WRITTEN EXERCISE:
Reproduce exactly the lines from the one containing "Build this scene" down to the one containing "LAMP_COLOR = (0.93, 0.975, 1.0)", including both of those lines, and nothing else.

MATERIAL PROVIDED:
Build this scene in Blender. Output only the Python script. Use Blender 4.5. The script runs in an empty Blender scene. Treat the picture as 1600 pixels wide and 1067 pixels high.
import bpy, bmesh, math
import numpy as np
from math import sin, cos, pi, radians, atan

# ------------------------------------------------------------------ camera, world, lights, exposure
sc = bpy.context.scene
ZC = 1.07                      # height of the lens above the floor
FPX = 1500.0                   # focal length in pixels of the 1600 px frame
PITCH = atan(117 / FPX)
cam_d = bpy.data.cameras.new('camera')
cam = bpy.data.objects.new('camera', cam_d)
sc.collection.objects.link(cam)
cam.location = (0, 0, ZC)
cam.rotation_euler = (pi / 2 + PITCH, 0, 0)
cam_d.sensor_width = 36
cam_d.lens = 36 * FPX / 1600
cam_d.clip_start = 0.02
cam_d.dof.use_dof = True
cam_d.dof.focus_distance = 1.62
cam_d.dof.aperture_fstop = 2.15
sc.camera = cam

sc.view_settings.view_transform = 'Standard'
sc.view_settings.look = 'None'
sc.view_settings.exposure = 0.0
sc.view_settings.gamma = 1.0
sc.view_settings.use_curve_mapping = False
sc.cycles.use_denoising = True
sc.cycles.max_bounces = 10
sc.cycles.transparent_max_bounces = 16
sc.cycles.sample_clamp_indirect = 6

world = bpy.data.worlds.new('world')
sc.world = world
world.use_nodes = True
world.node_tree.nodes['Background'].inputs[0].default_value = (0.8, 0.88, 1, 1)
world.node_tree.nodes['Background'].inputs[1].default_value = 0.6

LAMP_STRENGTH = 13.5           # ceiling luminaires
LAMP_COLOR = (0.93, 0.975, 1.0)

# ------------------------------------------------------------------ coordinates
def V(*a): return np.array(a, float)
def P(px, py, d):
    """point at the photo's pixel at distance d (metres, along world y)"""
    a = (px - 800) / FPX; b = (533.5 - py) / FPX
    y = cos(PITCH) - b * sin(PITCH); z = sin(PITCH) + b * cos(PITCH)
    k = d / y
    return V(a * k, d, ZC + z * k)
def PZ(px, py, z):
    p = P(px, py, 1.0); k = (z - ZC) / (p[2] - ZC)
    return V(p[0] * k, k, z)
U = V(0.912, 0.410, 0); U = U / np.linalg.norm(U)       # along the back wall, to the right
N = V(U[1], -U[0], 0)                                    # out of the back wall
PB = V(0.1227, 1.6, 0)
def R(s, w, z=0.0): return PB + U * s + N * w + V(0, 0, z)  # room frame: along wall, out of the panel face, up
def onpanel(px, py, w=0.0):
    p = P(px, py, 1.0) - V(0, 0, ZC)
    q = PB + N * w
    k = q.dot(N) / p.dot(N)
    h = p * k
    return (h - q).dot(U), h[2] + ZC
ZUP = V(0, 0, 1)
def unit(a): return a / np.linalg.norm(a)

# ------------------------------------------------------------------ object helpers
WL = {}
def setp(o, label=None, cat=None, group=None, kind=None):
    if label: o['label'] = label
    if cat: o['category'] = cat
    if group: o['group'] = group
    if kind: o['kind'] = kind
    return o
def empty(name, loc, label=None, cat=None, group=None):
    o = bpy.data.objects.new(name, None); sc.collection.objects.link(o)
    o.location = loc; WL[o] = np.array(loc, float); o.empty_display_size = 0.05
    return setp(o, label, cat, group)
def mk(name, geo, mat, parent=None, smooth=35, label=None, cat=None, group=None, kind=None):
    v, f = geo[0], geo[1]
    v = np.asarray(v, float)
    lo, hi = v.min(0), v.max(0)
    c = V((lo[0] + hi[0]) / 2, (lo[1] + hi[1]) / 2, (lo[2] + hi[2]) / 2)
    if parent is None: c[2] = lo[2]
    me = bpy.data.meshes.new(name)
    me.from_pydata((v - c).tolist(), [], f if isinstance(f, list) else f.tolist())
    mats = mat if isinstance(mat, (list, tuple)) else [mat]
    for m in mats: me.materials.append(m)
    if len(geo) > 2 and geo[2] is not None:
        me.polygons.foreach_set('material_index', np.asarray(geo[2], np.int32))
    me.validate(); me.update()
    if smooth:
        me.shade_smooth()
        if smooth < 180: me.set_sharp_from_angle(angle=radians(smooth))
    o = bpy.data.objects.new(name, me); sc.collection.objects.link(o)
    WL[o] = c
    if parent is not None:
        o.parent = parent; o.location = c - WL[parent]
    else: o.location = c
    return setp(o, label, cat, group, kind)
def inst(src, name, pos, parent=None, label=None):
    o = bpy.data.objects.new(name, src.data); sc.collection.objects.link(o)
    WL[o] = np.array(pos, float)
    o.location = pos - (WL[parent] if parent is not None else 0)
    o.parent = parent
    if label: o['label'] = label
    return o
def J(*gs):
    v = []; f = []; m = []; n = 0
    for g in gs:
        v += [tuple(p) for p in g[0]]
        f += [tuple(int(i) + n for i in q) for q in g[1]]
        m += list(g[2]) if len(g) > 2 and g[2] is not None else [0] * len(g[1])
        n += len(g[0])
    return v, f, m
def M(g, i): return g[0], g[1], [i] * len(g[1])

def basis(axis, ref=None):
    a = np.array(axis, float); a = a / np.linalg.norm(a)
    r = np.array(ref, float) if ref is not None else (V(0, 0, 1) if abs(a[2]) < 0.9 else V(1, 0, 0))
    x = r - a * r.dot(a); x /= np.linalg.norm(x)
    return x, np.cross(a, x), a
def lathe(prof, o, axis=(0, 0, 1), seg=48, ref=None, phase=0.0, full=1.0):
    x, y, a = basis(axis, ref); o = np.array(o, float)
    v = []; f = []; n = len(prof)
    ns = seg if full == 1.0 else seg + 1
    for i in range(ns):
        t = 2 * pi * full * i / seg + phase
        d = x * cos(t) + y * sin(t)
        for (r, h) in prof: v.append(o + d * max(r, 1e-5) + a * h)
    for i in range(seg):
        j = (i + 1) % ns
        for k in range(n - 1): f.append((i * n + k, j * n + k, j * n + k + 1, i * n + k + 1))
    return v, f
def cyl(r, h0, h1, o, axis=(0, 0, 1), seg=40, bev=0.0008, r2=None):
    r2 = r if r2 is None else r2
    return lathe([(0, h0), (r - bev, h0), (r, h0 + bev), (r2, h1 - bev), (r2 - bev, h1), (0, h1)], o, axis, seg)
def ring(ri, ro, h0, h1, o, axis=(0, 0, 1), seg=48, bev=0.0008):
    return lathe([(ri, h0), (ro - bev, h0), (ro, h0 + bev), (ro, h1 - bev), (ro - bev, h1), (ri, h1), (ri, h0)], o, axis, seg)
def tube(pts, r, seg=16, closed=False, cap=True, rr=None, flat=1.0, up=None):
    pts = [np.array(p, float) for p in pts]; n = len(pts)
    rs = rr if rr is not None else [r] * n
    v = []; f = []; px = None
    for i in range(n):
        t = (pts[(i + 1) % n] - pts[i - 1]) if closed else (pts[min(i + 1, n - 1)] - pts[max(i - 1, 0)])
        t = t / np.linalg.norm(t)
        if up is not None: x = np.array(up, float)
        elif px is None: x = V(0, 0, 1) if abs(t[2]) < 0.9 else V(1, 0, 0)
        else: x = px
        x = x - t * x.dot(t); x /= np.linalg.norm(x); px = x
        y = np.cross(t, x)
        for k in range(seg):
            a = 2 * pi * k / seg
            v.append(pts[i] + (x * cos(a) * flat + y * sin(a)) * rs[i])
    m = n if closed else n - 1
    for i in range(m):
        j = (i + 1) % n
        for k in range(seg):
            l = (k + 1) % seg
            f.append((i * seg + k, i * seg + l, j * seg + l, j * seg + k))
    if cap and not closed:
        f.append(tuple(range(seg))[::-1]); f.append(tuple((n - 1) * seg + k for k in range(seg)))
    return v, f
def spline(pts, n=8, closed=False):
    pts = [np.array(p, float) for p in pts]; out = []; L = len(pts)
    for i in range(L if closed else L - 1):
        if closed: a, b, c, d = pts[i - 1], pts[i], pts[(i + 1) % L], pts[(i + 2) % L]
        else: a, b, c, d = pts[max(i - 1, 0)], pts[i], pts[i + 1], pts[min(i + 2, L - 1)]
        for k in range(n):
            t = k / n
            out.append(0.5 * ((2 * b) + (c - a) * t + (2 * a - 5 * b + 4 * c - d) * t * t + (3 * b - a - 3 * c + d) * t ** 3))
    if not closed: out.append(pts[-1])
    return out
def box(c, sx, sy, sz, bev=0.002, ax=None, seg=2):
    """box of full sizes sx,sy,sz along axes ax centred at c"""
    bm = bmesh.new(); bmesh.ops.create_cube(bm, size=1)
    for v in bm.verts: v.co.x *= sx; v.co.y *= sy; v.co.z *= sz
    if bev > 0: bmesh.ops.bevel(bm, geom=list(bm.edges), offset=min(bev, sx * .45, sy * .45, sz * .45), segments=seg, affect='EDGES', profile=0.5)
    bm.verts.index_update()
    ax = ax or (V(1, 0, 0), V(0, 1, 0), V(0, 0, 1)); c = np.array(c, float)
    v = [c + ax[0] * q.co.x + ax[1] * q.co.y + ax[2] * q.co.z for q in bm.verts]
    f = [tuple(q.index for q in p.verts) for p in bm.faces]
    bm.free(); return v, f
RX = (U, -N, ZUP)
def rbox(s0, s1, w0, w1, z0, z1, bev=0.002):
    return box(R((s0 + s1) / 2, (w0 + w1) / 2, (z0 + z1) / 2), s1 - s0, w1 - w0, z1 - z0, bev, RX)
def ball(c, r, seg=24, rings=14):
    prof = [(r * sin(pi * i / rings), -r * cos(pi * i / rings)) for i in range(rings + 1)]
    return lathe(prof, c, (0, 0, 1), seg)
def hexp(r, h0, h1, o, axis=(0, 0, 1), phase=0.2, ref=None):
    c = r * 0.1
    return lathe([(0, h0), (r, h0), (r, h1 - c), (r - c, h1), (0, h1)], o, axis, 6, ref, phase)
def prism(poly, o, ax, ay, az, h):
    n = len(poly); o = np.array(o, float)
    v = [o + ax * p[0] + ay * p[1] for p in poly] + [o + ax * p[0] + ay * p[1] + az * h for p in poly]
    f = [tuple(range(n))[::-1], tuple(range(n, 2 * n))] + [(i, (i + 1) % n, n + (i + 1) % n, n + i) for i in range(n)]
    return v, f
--
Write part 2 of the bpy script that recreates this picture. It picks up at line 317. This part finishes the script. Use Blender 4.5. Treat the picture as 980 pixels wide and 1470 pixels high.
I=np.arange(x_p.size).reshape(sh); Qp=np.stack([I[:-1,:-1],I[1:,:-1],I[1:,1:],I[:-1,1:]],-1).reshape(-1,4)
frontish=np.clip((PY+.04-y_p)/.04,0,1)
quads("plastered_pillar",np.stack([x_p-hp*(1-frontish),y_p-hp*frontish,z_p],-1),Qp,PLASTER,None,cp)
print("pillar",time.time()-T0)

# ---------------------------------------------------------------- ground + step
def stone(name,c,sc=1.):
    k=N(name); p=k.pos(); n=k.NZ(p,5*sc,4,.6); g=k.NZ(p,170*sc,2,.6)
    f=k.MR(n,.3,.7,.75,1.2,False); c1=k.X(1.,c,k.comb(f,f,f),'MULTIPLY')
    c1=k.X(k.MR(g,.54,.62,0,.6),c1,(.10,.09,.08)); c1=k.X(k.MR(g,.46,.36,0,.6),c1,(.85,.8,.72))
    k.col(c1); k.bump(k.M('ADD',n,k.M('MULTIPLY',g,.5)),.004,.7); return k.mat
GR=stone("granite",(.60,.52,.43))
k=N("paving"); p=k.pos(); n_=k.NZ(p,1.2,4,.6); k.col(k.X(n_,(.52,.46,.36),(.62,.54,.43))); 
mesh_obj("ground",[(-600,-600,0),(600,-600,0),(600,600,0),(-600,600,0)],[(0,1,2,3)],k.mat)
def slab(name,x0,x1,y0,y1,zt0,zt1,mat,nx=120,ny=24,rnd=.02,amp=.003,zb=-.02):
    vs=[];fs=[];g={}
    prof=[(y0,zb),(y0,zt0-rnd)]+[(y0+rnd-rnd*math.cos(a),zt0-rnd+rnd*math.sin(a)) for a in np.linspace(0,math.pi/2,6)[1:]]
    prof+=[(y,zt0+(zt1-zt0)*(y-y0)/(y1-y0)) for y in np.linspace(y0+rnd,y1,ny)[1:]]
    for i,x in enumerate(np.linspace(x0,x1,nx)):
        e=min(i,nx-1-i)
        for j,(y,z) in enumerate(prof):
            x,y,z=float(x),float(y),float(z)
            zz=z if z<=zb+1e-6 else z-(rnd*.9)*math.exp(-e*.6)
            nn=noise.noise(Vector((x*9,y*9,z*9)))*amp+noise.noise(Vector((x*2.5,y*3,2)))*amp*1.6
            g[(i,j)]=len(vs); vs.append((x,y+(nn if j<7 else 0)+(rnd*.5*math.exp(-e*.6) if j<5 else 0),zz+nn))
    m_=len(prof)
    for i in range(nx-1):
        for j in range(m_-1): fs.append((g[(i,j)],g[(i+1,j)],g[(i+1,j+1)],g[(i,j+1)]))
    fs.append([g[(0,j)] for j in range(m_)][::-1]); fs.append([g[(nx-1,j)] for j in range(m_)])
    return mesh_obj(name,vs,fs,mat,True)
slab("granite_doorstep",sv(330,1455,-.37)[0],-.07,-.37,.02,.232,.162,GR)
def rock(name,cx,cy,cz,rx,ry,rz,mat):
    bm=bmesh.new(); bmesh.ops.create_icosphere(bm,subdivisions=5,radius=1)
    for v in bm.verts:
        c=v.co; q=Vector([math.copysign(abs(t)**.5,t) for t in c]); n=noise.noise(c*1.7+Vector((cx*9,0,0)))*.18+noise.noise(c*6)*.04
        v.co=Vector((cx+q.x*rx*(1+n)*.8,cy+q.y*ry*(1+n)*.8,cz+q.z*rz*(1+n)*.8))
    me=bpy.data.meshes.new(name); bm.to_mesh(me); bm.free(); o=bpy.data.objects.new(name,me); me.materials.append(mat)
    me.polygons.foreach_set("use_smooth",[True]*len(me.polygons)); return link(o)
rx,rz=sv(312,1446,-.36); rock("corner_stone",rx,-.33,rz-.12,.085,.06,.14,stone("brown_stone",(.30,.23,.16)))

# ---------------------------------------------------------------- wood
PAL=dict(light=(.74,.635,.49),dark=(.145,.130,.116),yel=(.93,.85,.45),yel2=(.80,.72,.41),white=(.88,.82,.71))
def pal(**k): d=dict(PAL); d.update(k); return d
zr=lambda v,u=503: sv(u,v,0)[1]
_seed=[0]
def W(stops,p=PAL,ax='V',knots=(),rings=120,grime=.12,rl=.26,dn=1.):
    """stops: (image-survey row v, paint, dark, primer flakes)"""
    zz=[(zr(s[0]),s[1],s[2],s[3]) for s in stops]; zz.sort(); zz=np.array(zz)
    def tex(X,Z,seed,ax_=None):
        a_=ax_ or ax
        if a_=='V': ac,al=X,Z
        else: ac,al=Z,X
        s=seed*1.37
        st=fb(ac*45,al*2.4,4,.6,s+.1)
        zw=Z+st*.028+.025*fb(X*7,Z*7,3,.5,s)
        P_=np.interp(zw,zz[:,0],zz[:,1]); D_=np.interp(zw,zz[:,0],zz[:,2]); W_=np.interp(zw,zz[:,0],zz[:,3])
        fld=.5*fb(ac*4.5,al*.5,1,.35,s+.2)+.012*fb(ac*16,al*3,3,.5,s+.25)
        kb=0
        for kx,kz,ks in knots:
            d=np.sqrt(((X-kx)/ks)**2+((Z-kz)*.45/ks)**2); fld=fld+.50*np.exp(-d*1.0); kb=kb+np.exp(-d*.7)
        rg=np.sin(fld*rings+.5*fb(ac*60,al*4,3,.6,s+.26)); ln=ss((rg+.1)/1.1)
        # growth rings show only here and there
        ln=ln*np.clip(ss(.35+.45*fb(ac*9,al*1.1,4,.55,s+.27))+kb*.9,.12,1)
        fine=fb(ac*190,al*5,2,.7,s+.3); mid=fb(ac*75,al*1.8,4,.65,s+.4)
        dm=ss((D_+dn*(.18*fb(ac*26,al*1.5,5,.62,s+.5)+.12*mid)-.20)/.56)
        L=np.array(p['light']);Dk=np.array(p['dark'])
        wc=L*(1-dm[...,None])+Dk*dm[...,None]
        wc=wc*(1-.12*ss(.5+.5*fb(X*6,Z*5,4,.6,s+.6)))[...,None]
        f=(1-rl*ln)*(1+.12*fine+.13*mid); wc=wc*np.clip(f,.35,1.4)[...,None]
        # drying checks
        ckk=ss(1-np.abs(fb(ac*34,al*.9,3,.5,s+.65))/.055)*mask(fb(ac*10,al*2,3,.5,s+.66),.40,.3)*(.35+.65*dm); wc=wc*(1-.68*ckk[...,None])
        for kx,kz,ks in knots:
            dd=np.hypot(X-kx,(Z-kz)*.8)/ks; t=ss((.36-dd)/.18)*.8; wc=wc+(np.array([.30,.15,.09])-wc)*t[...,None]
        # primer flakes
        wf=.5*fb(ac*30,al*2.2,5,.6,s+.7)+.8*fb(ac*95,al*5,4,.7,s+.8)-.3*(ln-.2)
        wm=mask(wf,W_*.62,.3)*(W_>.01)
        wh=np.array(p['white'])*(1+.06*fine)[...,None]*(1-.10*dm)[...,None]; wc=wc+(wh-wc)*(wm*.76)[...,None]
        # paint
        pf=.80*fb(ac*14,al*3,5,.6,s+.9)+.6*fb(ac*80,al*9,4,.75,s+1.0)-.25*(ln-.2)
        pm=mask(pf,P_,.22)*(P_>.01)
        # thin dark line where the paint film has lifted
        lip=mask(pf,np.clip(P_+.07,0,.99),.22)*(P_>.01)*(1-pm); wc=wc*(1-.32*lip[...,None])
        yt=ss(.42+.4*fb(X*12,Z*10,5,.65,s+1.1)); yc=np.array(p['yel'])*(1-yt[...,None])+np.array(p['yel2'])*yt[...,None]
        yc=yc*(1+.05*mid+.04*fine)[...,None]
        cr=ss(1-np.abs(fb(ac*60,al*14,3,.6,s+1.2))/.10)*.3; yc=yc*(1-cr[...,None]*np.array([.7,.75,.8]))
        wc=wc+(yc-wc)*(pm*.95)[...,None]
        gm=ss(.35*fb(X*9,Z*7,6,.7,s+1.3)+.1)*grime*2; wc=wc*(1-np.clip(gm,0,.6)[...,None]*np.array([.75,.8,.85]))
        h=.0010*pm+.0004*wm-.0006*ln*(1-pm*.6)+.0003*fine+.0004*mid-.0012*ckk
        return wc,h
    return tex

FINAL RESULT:
Build this scene in Blender. Output only the Python script. Use Blender 4.5. The script runs in an empty Blender scene. Treat the picture as 1600 pixels wide and 1067 pixels high.
import bpy, bmesh, math
import numpy as np
from math import sin, cos, pi, radians, atan

# ------------------------------------------------------------------ camera, world, lights, exposure
sc = bpy.context.scene
ZC = 1.07                      # height of the lens above the floor
FPX = 1500.0                   # focal length in pixels of the 1600 px frame
PITCH = atan(117 / FPX)
cam_d = bpy.data.cameras.new('camera')
cam = bpy.data.objects.new('camera', cam_d)
sc.collection.objects.link(cam)
cam.location = (0, 0, ZC)
cam.rotation_euler = (pi / 2 + PITCH, 0, 0)
cam_d.sensor_width = 36
cam_d.lens = 36 * FPX / 1600
cam_d.clip_start = 0.02
cam_d.dof.use_dof = True
cam_d.dof.focus_distance = 1.62
cam_d.dof.aperture_fstop = 2.15
sc.camera = cam

sc.view_settings.view_transform = 'Standard'
sc.view_settings.look = 'None'
sc.view_settings.exposure = 0.0
sc.view_settings.gamma = 1.0
sc.view_settings.use_curve_mapping = False
sc.cycles.use_denoising = True
sc.cycles.max_bounces = 10
sc.cycles.transparent_max_bounces = 16
sc.cycles.sample_clamp_indirect = 6

world = bpy.data.worlds.new('world')
sc.world = world
world.use_nodes = True
world.node_tree.nodes['Background'].inputs[0].default_value = (0.8, 0.88, 1, 1)
world.node_tree.nodes['Background'].inputs[1].default_value = 0.6

LAMP_STRENGTH = 13.5           # ceiling luminaires
LAMP_COLOR = (0.93, 0.975, 1.0)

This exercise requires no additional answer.